Nine Months...

This is how long you have been gone. This is how long I have lived without you.

We have a new grandson! He was born three days ago. He looks like you and our youngest son. You would be busting your buttons and bragging to anyone who would listen about him if you were here.

You would also love his birth date because you loved cool dates. He was born on 7-7-22. (7722) Oh, and although he was born in Alaska at 4PM and I was in KY visiting and helping my parents and it was 9 PM, his Uncle Chewy lives in TX and it was 7PM so... you would have said he was born on 7-7-22 at 7PM TX time! (I know you!)

It is still so very hard without you. I'm getting better. Or so I tell myself and others. But it is scary and hard looking at such a long future ahead without you in it. Trying to imagine what I am to do with the rest of my life without you. How to make decisions, what I need to do, what I even want to do! There was nothing I wanted or dreamed of doing without you being a part of it and now I can't seem to think of anything I want to be or do without you there. 

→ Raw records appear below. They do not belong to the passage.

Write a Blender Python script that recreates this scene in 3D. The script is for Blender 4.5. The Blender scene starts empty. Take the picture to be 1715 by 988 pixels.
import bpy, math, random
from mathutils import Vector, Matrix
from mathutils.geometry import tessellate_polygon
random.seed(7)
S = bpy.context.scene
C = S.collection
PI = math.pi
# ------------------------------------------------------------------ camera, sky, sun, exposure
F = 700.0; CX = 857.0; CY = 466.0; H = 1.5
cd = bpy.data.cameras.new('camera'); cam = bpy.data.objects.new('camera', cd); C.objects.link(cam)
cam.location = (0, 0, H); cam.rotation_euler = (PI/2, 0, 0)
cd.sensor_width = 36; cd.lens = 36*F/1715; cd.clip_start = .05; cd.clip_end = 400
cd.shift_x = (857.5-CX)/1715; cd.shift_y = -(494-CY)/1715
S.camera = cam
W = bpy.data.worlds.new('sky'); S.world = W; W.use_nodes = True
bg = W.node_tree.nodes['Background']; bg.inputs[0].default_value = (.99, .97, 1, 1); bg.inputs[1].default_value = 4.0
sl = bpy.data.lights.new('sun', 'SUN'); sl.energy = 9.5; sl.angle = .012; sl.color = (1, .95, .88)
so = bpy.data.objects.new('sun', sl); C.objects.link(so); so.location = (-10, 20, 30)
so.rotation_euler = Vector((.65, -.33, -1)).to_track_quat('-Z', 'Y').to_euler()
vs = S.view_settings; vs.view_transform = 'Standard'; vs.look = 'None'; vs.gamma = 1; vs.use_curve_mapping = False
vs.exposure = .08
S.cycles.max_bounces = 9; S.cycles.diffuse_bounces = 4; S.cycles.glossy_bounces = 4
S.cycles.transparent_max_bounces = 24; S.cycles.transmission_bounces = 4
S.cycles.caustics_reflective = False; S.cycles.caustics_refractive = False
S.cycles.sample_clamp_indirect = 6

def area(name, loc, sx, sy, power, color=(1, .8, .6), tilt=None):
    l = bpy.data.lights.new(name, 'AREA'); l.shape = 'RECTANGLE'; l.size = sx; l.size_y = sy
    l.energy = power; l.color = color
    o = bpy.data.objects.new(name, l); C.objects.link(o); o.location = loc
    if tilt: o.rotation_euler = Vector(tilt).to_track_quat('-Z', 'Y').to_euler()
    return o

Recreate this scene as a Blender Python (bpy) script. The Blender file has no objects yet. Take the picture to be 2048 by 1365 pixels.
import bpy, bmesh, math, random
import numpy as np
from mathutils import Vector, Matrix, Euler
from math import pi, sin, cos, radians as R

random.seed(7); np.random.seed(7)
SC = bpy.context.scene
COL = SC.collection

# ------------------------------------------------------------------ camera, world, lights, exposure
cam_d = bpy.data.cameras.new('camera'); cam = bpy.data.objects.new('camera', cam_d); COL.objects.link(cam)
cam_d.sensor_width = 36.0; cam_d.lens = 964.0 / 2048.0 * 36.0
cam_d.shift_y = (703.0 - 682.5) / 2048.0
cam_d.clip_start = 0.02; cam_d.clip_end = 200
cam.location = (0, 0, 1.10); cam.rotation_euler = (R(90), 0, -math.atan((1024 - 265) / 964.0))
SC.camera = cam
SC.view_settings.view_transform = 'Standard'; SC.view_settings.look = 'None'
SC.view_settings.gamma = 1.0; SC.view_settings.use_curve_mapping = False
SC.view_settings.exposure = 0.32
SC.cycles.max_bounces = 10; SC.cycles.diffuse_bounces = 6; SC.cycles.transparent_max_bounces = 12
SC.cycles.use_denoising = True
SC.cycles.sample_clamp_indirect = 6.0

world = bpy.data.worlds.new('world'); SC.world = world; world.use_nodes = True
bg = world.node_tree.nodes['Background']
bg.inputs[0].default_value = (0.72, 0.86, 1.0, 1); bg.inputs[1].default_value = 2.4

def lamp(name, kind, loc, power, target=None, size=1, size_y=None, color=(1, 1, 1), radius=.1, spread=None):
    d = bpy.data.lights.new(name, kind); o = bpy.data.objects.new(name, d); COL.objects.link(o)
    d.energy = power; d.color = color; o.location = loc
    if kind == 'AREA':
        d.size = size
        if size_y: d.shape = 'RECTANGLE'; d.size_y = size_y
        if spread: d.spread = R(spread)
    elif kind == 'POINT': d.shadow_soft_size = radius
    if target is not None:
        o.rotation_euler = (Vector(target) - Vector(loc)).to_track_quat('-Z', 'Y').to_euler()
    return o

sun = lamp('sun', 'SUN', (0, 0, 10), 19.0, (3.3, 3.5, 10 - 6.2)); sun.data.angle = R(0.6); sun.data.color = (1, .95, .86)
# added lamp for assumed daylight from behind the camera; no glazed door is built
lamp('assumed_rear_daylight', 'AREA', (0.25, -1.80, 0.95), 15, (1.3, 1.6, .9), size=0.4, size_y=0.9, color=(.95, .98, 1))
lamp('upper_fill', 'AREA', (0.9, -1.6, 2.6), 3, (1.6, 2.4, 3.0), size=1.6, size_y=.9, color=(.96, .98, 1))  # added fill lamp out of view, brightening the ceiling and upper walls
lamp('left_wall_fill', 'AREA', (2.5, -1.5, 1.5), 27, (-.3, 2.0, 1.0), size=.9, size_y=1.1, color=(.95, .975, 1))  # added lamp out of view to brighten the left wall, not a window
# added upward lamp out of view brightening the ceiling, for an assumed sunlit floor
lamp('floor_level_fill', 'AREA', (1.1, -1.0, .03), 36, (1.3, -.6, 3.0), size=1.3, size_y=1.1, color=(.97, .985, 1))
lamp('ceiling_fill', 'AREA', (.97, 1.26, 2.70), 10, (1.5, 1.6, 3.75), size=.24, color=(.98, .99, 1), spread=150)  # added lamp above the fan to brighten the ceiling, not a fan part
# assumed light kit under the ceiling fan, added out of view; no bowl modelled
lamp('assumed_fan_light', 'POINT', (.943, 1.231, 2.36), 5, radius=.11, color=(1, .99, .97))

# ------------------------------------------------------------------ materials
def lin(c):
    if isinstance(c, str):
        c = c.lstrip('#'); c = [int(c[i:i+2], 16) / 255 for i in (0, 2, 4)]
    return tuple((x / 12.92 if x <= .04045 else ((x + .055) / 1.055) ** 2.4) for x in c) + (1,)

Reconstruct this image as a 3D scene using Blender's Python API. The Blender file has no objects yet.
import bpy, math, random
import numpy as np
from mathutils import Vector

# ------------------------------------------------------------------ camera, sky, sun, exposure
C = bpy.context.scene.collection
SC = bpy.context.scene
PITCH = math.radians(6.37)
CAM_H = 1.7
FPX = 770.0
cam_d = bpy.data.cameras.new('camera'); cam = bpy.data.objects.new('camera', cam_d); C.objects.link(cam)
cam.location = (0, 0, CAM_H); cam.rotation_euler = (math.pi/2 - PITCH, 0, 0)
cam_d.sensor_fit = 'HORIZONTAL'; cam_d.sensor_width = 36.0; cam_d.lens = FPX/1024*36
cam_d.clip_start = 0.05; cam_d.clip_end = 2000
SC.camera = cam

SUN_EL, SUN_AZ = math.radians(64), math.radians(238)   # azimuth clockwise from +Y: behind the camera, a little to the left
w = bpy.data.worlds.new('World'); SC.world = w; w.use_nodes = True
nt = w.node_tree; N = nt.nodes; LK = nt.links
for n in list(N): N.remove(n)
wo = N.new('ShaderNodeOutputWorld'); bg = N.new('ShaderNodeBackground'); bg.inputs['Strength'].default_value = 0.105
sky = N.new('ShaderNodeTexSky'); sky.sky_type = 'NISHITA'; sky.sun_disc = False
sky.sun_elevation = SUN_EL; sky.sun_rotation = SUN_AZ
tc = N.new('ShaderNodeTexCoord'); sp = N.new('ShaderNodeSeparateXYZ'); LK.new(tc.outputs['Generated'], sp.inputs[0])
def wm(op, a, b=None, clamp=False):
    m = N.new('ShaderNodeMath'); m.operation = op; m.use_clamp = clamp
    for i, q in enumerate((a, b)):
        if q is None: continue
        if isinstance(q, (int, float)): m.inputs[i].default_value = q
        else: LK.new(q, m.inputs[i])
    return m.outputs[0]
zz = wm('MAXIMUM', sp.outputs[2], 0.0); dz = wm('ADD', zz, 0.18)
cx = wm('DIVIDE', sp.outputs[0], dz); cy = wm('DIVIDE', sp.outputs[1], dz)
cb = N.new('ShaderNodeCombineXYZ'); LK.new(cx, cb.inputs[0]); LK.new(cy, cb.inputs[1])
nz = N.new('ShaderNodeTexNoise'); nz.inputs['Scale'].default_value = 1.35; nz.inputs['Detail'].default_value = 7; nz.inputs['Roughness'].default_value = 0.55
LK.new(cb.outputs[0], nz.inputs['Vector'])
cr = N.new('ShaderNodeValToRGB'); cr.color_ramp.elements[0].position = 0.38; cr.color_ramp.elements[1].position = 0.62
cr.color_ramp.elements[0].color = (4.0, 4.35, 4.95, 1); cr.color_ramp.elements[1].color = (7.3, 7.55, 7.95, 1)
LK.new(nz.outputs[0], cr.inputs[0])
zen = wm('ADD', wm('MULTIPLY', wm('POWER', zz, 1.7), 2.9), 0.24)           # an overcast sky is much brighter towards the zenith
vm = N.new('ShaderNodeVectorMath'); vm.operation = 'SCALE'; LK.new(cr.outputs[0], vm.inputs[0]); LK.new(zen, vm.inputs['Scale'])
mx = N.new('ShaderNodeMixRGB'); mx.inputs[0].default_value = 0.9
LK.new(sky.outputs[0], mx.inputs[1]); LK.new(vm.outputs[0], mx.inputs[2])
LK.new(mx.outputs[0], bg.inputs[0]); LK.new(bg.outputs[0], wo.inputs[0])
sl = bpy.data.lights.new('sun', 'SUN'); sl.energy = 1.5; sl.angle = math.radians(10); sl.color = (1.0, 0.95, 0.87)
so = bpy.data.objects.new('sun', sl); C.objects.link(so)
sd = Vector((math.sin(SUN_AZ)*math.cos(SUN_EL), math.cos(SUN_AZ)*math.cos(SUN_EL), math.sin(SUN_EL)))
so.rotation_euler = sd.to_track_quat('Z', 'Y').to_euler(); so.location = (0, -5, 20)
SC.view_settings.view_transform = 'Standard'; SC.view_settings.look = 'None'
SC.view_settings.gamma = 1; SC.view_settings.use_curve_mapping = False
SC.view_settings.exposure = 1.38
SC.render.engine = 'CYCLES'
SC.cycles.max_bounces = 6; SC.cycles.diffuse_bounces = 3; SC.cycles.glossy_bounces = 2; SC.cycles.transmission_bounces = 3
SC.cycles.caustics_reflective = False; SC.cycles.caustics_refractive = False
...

Everything seems empty and flat without you here. I find myself mentioning you, talking about you, saying your name and referencing you all the time and I know it makes a lot of people uncomfortable, but I can't seem to stop and honestly, I don't want to stop! For if I stop it somehow feels like I'm moving on and leaving you behind and I don't think I'm ready to do that yet.

I have in some small ways but mentally I'm just not ready...

So once again, "I love you my Darling!"